В одно прекрасное утро, солнечное и морозное, к СИЗО № 1 города Кемерово подъехали заведующая горфинотделом и один из заместителей мэра Ленинска-Кузнецкого с кипами бумаг в руках. Их сопровождала группа журналистов. Служащие мэрии стали требовать свидания с Коняхиным.
— Он должен подписать документы!.. Это крайне важно!.. Финансовые отчеты обязан проверить сам мэр!.. Без подписи мэра мы не имеем права выдавать зарплату людям!.. — наперебой объясняли они работникам СИЗО. У тех от всего этого (да еще под объективами видеокамер) глаза полезли на лоб.
Сотрудников СИЗО охватила паника, ведь с подобной ситуацией они никогда ранее не сталкивались.
Шоу продолжалось всего несколько минут, но этого вполне хватило, чтобы о «действующем мэре Коняхине» вновь заговорили все кругом, а чекисты, поняв, что их снова обыграли, хотя бы на время оставили нас в покое.
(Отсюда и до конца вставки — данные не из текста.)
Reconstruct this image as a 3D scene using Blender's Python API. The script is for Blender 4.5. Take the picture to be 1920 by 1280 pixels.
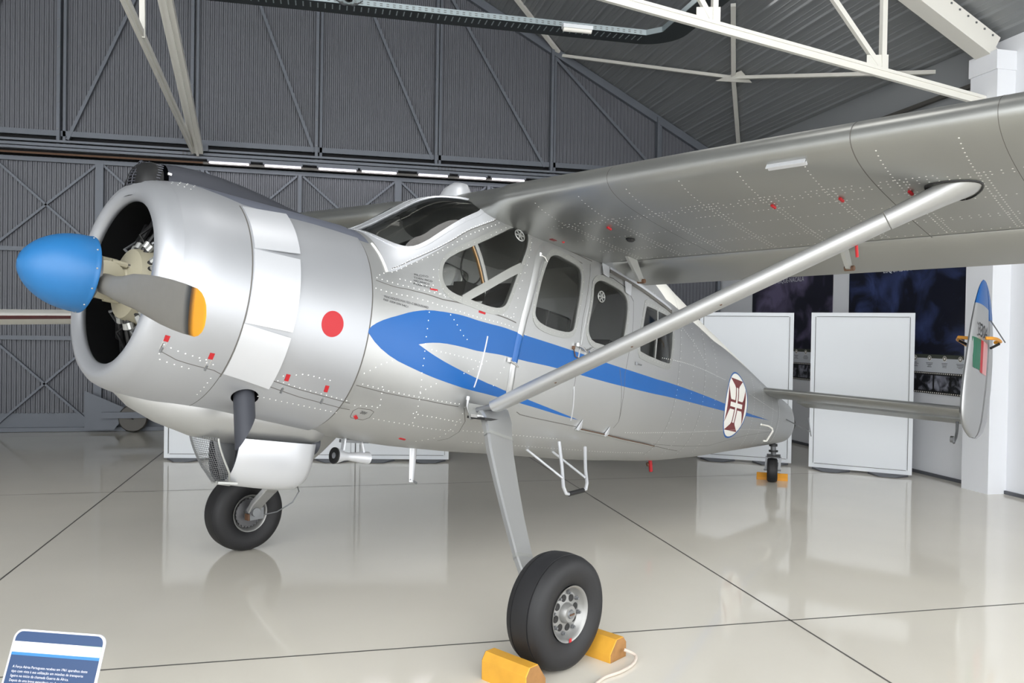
import bpy, bmesh, math, random
from mathutils import Vector, Matrix
from mathutils.geometry import delaunay_2d_cdt
for o in list(bpy.data.objects): bpy.data.objects.remove(o)
scn = bpy.context.scene
COL = scn.collection
random.seed(7)

# ------------------------------------------------------------------ camera
CAM_H, CAM_YAW, CAM_PITCH, CAM_ROLL = 1.8, 0.22883, 0.0131, 0.0160
F_PX = 1531.2
cd = bpy.data.cameras.new('camera'); cam = bpy.data.objects.new('camera', cd); COL.objects.link(cam)
cd.sensor_fit = 'HORIZONTAL'; cd.sensor_width = 36.0; cd.lens = F_PX / 1920 * 36.0
cd.clip_start = 0.05; cd.clip_end = 200
_cy, _sy = math.cos(CAM_YAW), math.sin(CAM_YAW)
_f = Vector((_sy*math.cos(CAM_PITCH), _cy*math.cos(CAM_PITCH), -math.sin(CAM_PITCH)))
_r = Vector((_cy, -_sy, 0)); _u = _r.cross(_f)
_r2 = _r*math.cos(CAM_ROLL) + _u*math.sin(CAM_ROLL); _u2 = _u*math.cos(CAM_ROLL) - _r*math.sin(CAM_ROLL)
cam.matrix_world = Matrix(((_r2.x, _u2.x, -_f.x, 0), (_r2.y, _u2.y, -_f.y, 0), (_r2.z, _u2.z, -_f.z, CAM_H), (0, 0, 0, 1)))
scn.camera = cam

# ------------------------------------------------------------------ world light: overcast daylight entering the open hangar front
wd = bpy.data.worlds.new('world'); scn.world = wd; wd.use_nodes = True
bg = wd.node_tree.nodes['Background']; bg.inputs[0].default_value = (0.97, 0.985, 1.0, 1); bg.inputs[1].default_value = 4.2
scn.view_settings.view_transform = 'Standard'; scn.view_settings.look = 'None'
scn.view_settings.gamma = 1.0; scn.view_settings.use_curve_mapping = False
scn.view_settings.exposure = 0.18
def roof_z(x): return 5.30 + 0.53*(7.75 - x) if x > -2.05 else 5.30 + 0.53*(7.75 + 4.1 + x)
def fill_lamp(x, y, w, sx, sy):  # added fill light under the roof, not a fitting of the hangar
    l = bpy.data.lights.new('fill_light', 'AREA'); l.shape = 'RECTANGLE'; l.size = sx; l.size_y = sy; l.energy = w
    l.color = (1, 0.98, 0.95)
    o = bpy.data.objects.new('fill_light', l); COL.objects.link(o); o.location = (x, y, roof_z(x) - 0.35)
    return o
for lx, ly, lw in ((2.5, 5.0, 40), (5.2, 9.5, 30)):
    fill_lamp(lx, ly, lw, 2.6, 1.2)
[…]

Год спустя мне передали слова заместителя начальника УФСБ по Кемеровской области: «В тот период Беляк все время опережал нас на один шаг. Мы вот-вот готовы были вывести его из дела, но он прилетал в Кемерово и всякий раз что-нибудь здесь устраивал совершенно новое, отчего нам приходилось отказываться от своих планов…» Согласитесь, такая оценка работы адвоката чекистами чего-то да стоит!
Но я и сам в деле Коняхина открыл для себя нечто новое — то, с чем раньше никогда не сталкивался.
Вначале Коняхин, можно сказать, совершенно случайно (от своего сокамерника — бывшего офицера правоохранительных органов) узнал, что один из его местных защитников — платный информатор, попавшийся когда-то с наркотиками. Потом, уже в ходе судебного процесса, выяснилось (городок-то маленький, все друг о друге почти все знают), что к другому его кемеровскому адвокату приезжали люди от Жида и предложили продолжить защищать Коняхина, но «без особой прыти» — чтобы тот сел и желательно надолго. И адвокат якобы согласился на такое предложение, подкрепленное денежными знаками.
Узнав про это, я, если честно, не поверил ни единому слову наших информаторов. Но потом пришла новость с другой стороны — из самого суда: этот адвокат, оказывается, приходил к судье и просил его перенести слушание дела с октября на… вторую половину января следующего года.
Мотивируя это все тем, что скоро, в ноябре, начнутся ноябрьские праздники, потом — Новый год и Рождество. А дело, дескать, большое и сложное, «длительные перерывы нежелательны»… При этом его подзащитный находился, как известно, не под домашним арестом или под подпиской о невыезде, а сидел в многоместной камере Кемеровской тюрьмы. И с ним этот адвокат такую перспективу рассмотрения дела даже не обсуждал.
— Ну что, теперь убедился? — спросил меня Коняхин.
И все равно мне не хотелось верить, что мой коллега работает против нас.
— Вы подготовили текст показаний Коняхина по вашим эпизодам? — спросил я его, когда мы в очередной раз оказались вместе в СИЗО. Адвокат при распределении обязанностей между нами взял себе лишь два эпизода из общего списка обвинений, мотивируя это плохим самочувствием и загруженностью по другим делам.